Much of the Egyptian media – indeed, the Egyptian regime – sees in Trump hope that of a leader who will develop closer ties to Abdefattah al-SIsi, ending the funk in Egypt-US relations and declare the Muslim Brotherhood a terrorist group on a par with the Islamic State and al-Qaeda.

.. First, Trump’s foreign policy ideas are basically non-existent. He will draw in advisors with radical and biased views, to be sure, but this happened before under George W. Bush and other administrations haven’t exactly been impartial mediators on many issues (see Israel-Palestine).

.. Indeed the thing to fear the most is geopolitical uncertainty, amateurism and military adventurism.

..  It is hard to imagine how a millionaire who travels by private plane and luxury yacht could present himself as the representative and defender of the rights and demands of the poor and marginalized. However, the frustrated of America believed him and entrusted him with their votes, perhaps because he is candid and spontaneous, unlike the ruling establishment’s professionals and politicians.

.. And is Mrs. Clinton really full of love for Muslims? Did she not threaten to intervene militarily in Syria, enthusiastically back the invasion and occupation of Iraq, urge the murder of an Arab leader (Qadhafi) and fail to show any basic human respect towards him once he died?

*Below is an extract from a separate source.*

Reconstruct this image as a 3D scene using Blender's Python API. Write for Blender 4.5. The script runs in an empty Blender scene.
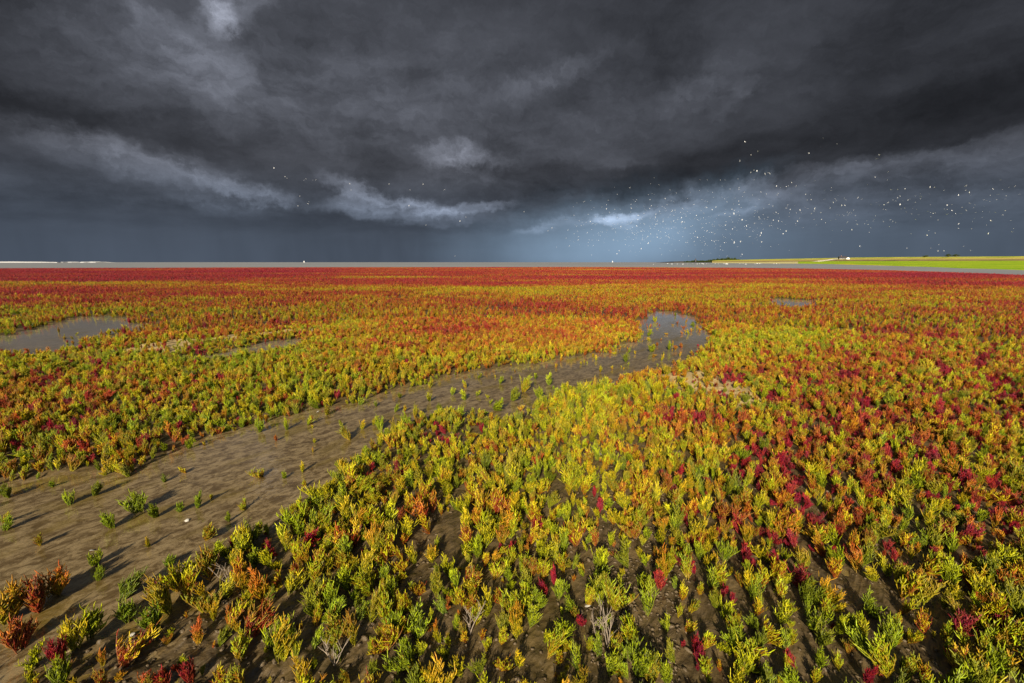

.. There may have been differences between candidates in the presidential elections when it comes to many matters of domestic and foreign policy, but they were united in their contempt for Arabs and therefore Islam. The only difference was the manner in which they expressed it.

.. We disagree with the many who bought into the stereotype sold by the powerful media and political establishment, which described him as an unpredictable madman unqualified to lead any state. If that were the case, he would not have received a majority[^1] of the votes of approximately 300 million US citizens in free and fair elections.

.. Another point that many people are stuck on is Trump’s threat to ban Muslims from entering America. This behavior is racist, detestable and fascist. However, we should ask, have Arab countries, and especially Gulf countries, opened their borders to Syrian refugees or Iraqi refugees before them? They are the countries that bear the greatest responsibility, having spent billions of dollars trying to topple the Syrian government and supported the invasion, embargo and regime change in Iraq.

..  Why should Muslims go to America at all? There are many other alternatives, and we don’t think that Muslims will die of grief if they can’t go to America as visitors and immigrants. They should turn their attention to corrupt Arab leaders who waste their resources, steal the fruits of their labor and place the proceeds in American banks, and instead work towards good governance, social justice and political and economic reform.

.. We do not support President Trump, nor do we support any American president, because we absolutely believe that most of our troubles have been caused by America and the Arab leaders allied to it.